A son ouverture en 1947, la décharge de
Fresh Kills, au sud de New-York, ne devait rester en activité que trois ans. En 2001, après avoir accueilli une partie des débris du World Trade Center,
Fresh Kills ferme enfin. Entre-temps, le site est devenu la plus grande décharge à ciel ouvert du monde. Aujourd'hui, cette enclave d'un millier d'hectares de Staten Island va être recouverte par un immense parc, construit sur les déchets.

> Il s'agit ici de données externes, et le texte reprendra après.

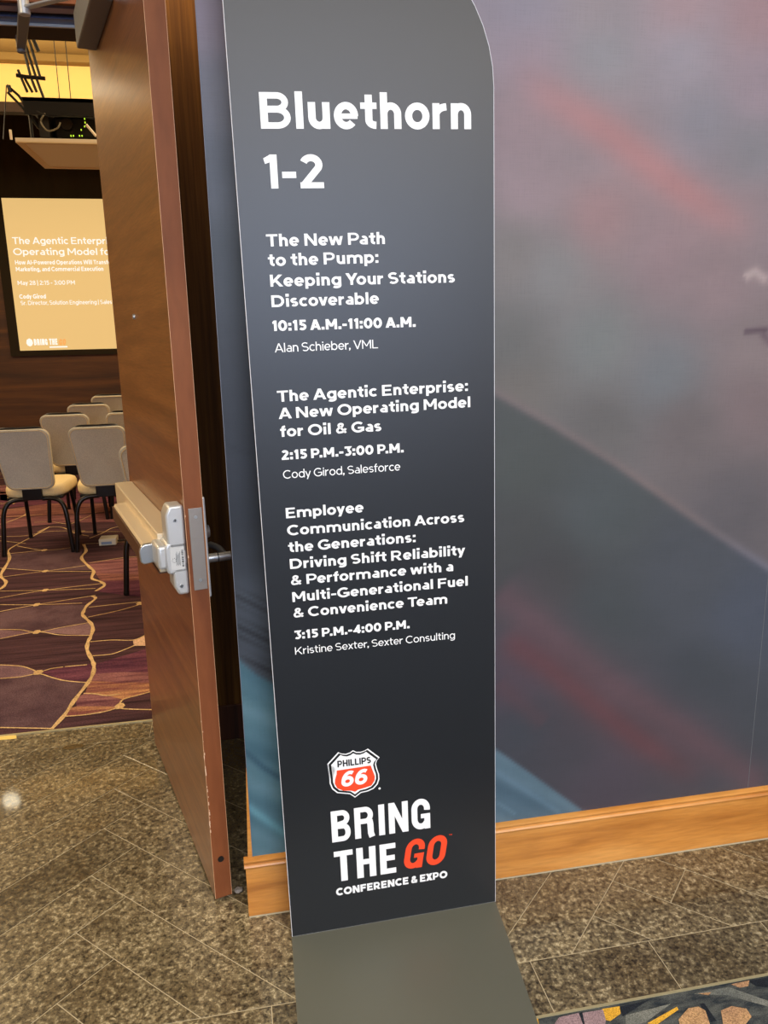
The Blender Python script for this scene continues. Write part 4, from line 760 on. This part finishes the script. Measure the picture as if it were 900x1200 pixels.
for z in (.25, 1.25, 2.2):
    bm = bmesh.new(); tube(bm, [(DW+.006, -DT-.004, z-.055), (DW+.006, -DT-.004, z+.055)], .008, 14); box(bm, DW, DW+.003, -DT, -.006, z-.055, z+.055); obj('hinge', bm, M['steel'], door, smooth='auto')
# dust bunny and strike on the floor
bm = bmesh.new(); bmesh.ops.create_icosphere(bm, subdivisions=2, radius=.010)
for v in bm.verts: v.co *= rng.uniform(.7, 1.4); v.co.z = abs(v.co.z)*.5
tag(obj('dust_tuft', bm, mat('grey_lint', srgb(150,142,132), .95), loc=(-.083, .100, .0)), 'small grey tuft of lint on the stone behind the door edge', 'lint')
bm = bmesh.new()
P = [(.040*math.cos(R(a)), .018*math.sin(R(a))) for a in range(0, 360, 20)]; Q = [(.030*math.cos(R(a)), .011*math.sin(R(a))) for a in range(0, 360, 20)]
lo = [bm.verts.new((x, y, .0)) for x, y in P]; a1 = [bm.verts.new((x, y, .0022)) for x, y in P]; a2 = [bm.verts.new((x, y, .0022)) for x, y in Q]; a3 = [bm.verts.new((x, y, .0006)) for x, y in Q]; n = len(P)
for A_, B_ in ((lo, a1), (a1, a2), (a2, a3)):
    for i in range(n): bm.faces.new((A_[i], A_[(i+1)%n], B_[(i+1)%n], B_[i]))
bm.faces.new(a3)
tag(obj('floor_strike', bm, mat('aged_brass', srgb(112,94,62), .4, metal=.7), loc=(STRIKE[0], STRIKE[1], 0)), 'small oval brass floor strike set in the doorway stone', 'floor strike')

# ================================================================ PROJECTION SCREEN
scx, scz1 = SCR_TL; scx = -2.958; scz0 = SCR_BL[1]; SWD = 3.56
scr = empty('projection_screen', (scx+SWD/2, 9.97, scz0)); tag(scr, 'large tan projected slide with white text on the far wood wall', 'screen')
def q(x): return x-scr.location.x
boxo('screen_surface', M['screen'], scr, q(scx), q(scx+SWD), -.022, -.014, 0, scz1-scz0)
bm = bmesh.new(); a, b, c, d_ = q(scx)-.13, q(scx+SWD)+.13, -.075, scz1-scz0+.03
box(bm, a, b, -.014, .0, c, scz1-scz0+.45); o = obj('screen_border', bm, M['black'], scr); o['label'] = 'black border of the screen'
def fscr(x0, z0, d=-.0235): return lambda x, y: Vector((q(x0)+x, d, z0-scz0+y))
T_ = [(.088, .16), (.088, .16), (.056, .2), (.056, .2), (.056, .17), (.056, .22), (.056, .15)]
for (s_, a_, b_), (cap, t) in zip(SCRT, T_):
    wd = (b_[0]-a_[0])
    if s_.startswith('How'): wd *= 1.12
    if s_.startswith('Sr.'): wd *= 1.15
    if s_.startswith('Operating'): wd *= 1.27
    if s_.startswith('The A'): wd *= 1.17
    text('slide_text', s_, M['screen_text'], scr, fscr(a_[0], a_[1]), cap, t, wd)
text('slide_text', 'BRING THE', M['screen_text'], scr, fscr(SCRL[1][0]-.02, SCRL[1][1]), .085, .26, .31, cond=True)
text('slide_text', 'GO', M['screen_orange'], scr, fscr(SCRL[3][0]-.02, SCRL[3][1]), .085, .25, .09, cond=True, slant=.15)
bm = bmesh.new(); x0_, z0_ = SCRL[0]; bm.faces.new([bm.verts.new((q(x0_)+.045*math.cos(R(a))*1.0, -.0235, z0_-scz0+.02+.055*math.sin(R(a)))) for a in (90, 40, -10, -50, -90, -130, 190, 140)]); obj('slide_emblem', bm, M['screen_text'], scr)
boxo('slide_rule', M['screen_text'], scr, q(SCRL[5][0]), q(SCRL[6][0]), -.0240, -.0232, SCRL[6][1]-scz0-.012, SCRL[6][1]-scz0+.006)
# black curtain that fills the wall above the screen
bm = bmesh.new(); pts = []
for k in range(180): x = RX0+.05+k*(RX1-RX0-.1)/179; pts.append((x, 9.90+.018*math.sin(k*1.15)+.01*math.sin(k*.41)))
top = [bm.verts.new((x, y, 4.40)) for x, y in pts]; bot = [bm.verts.new((x, y, scz1+.012)) for x, y in pts]
tb_ = [bm.verts.new((x, y+.01, 4.40)) for x, y in pts]; bb_ = [bm.verts.new((x, y+.01, scz1+.012)) for x, y in pts]
for i in range(179):
    bm.faces.new((bot[i], bot[i+1], top[i+1], top[i])); bm.faces.new((bb_[i+1], bb_[i], tb_[i], tb_[i+1])); bm.faces.new((bot[i+1], bot[i], bb_[i], bb_[i+1])); bm.faces.new((top[i], top[i+1], tb_[i+1], tb_[i]))
tag(obj('stage_curtain', bm, M['black'], smooth='auto'), 'black curtain hanging above the projection screen', 'curtain')

# ================================================================ CEILING PROJECTOR ON ITS LIFT
pj = empty('projector_lift', (-1.0, 4.95, 4.52)); tag(pj, 'black projector on a scissor lift above a pale closure panel', 'projector')
Lp = lambda x, y, z: (x+1.0, y-4.95, z-4.52)
def pbox(name, m, x0, x1, y0, y1, z0, z1, parent=pj, bevel=0): return boxo(name, m, parent, x0+1, x1+1, y0-4.95, y1-4.95, z0-4.52, z1-4.52, bevel=bevel)
cp = pbox('closure_panel', M['panel_white'], -1.46, -.56, 4.56, 5.46, 2.905, 2.93, bevel=.002)
for b_ in ((-1.46, -.56, 4.56, 4.60), (-1.46, -.56, 5.42, 5.46), (-1.46, -1.41, 4.60, 5.42), (-.61, -.56, 4.60, 5.42)): pbox('panel_rim', mat('rim', srgb(224,200,160), .6) if 'rim' not in bpy.data.materials else bpy.data.materials['rim'], b_[0], b_[1], b_[2], b_[3], 2.898, 2.905)
pbox('platform', M['rig'], -1.40, -.58, 4.62, 5.40, 3.19, 3.215)
pbox('platform_apron', M['rig'], -1.39, -.60, 4.62, 4.64, 3.10, 3.215)
pbox('projector_body', mat('projector_shell', srgb(22,20,17), .5), -1.22, -.66, 4.72, 5.30, 2.965, 3.12, bevel=.02)
pbox('equipment_shelf', M['rig'], -1.36, -.60, 4.66, 5.38, 2.935, 2.955)
for x in (-1.36, -.62):
    for y in (4.65, 5.37):
        bm = bmesh.new(); tube(bm, [Lp(x, y, 2.93), Lp(x, y, 3.2)], .012, 8); obj('post', bm, M['rig'], pj)
bm = bmesh.new(); cyl(bm, Lp(-1.12, 4.715, 3.06), (0, -1, 0), .045, .03, 20, .04); obj('fan_ring', bm, mat('ring_grey', srgb(52,46,40), .4, metal=.4), pj, smooth='auto')
pbox('side_board', mat('bundled_gear', srgb(30,27,24), .6), -1.31, -1.24, 4.66, 5.2, 2.96, 3.14)
bm = bmesh.new(); tube(bm, smooth_path([Lp(-1.25, 4.62, 3.11), Lp(-1.28, 4.60, 3.05), Lp(-1.24, 4.60, 2.99), Lp(-1.17, 4.60, 3.01), Lp(-1.15, 4.61, 3.05)], 6), .006, 8); obj('cable', bm, mat('cable_grey', srgb(120,112,92), .5), pj)
bm = bmesh.new(); tube(bm, smooth_path([Lp(-1.30, 4.60, 3.12), Lp(-1.2, 4.58, 3.08), Lp(-1.05, 4.6, 3.10), Lp(-.9, 4.6, 3.07)], 6), .005, 8); obj('cable', bm, M['rig'], pj)
bm = bmesh.new(); tube(bm, [Lp(-.965, 4.57, 3.03), Lp(-.905, 4.57, 2.955)], .010, 8); obj('cable_sleeve', bm, M['panel_white'], pj)
for x, z in LEDS:
    bm = bmesh.new(); box(bm, x+1-.003, x+1+.003, 4.60-4.95, 4.61-4.95, z-4.52-.005, z-4.52+.005); obj('indicator_light', bm, M['led'], pj)
bm = bmesh.new(); tube(bm, [Lp(-1.49, 4.58, 2.92), Lp(-1.49, 4.58, 2.985)], .009, 8); obj('hanger_pin', bm, M['panel_white'], pj)
for k, P in enumerate(ARMS):
    rr = .010 if k < 7 else .014
    for yy in ((4.9,) if k != 8 else (4.9,)):
        P3 = [Lp(x, yy, z) for x, z in P]; bm = bmesh.new(); tube(bm, P3, rr, 8); obj('scissor_arm' if k < 7 else 'cross_bar', bm, M['rig'], pj)
for P in ARMS[:3]:     # the arms go on up to the ceiling and have their twins at the back
    x, z = P[0]; bm = bmesh.new(); tube(bm, [Lp(x, 4.9, z), Lp(x-.02, 4.9, 3.70), Lp(x+.30, 4.9, 4.18), Lp(x, 4.9, 4.50)], .012, 8); obj('scissor_arm', bm, M['rig'], pj)
for P in ARMS[:4]:
    P3 = [Lp(x+.72, 5.2, z) for x, z in P]; bm = bmesh.new(); tube(bm, P3, .012, 8); obj('scissor_arm', bm, M['rig'], pj)
for P in RODS[:2]:
    (x, z), (x2, z2) = P; bm = bmesh.new(); tube(bm, [Lp(x2, 4.9, z2-.12), Lp(x, 4.9, 4.52)], .0035, 6); obj('hanger_cable', bm, M['rig'], pj)
(x, z), (x2, z2) = RODS[2]; bm = bmesh.new(); tube(bm, [Lp(x, 4.9, 3.36), Lp(x2+.02, 4.62, 2.93)], .004, 6); obj('hanger_cable', bm, M['rig'], pj)
pbox('ceiling_mount', M['rig'], -1.45, -.55, 4.5, 5.4, 4.44, 4.515)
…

C'est autour de cette mise à l'écart du rebut que débute le projet d'écriture de
Lucie Taïeb. Découverte par l'autrice dans les pages d'
Outremonde de
Don DeLillo, qui évoque sa présence monstrueuse aux portes de la ville, la décharge apparaît comme une figure du réfoulé, un symbole de notre déni de réalité face aux traces que nous laissons sur terre. Enquêtant sur ce lieu hors-normes et sur les mutations du tissu urbain qui l'entoure,
Lucie Taïeb compose un texte qui, comme son objet d'étude, procède par strates. A mesure que ses recherches progressent, son travail d'élaboration poétique vient se superposer aux discours historiques et techniques glanés dans les archives et les thèses de spécialistes. Cette passionnante sédimentation de l'écriture devient à son tour l'image de ce que l'humanité construit sur ses ruines et ses déchets, que ce soit pour en sauvegarder la mémoire ou pour les pousser dans l'oubli.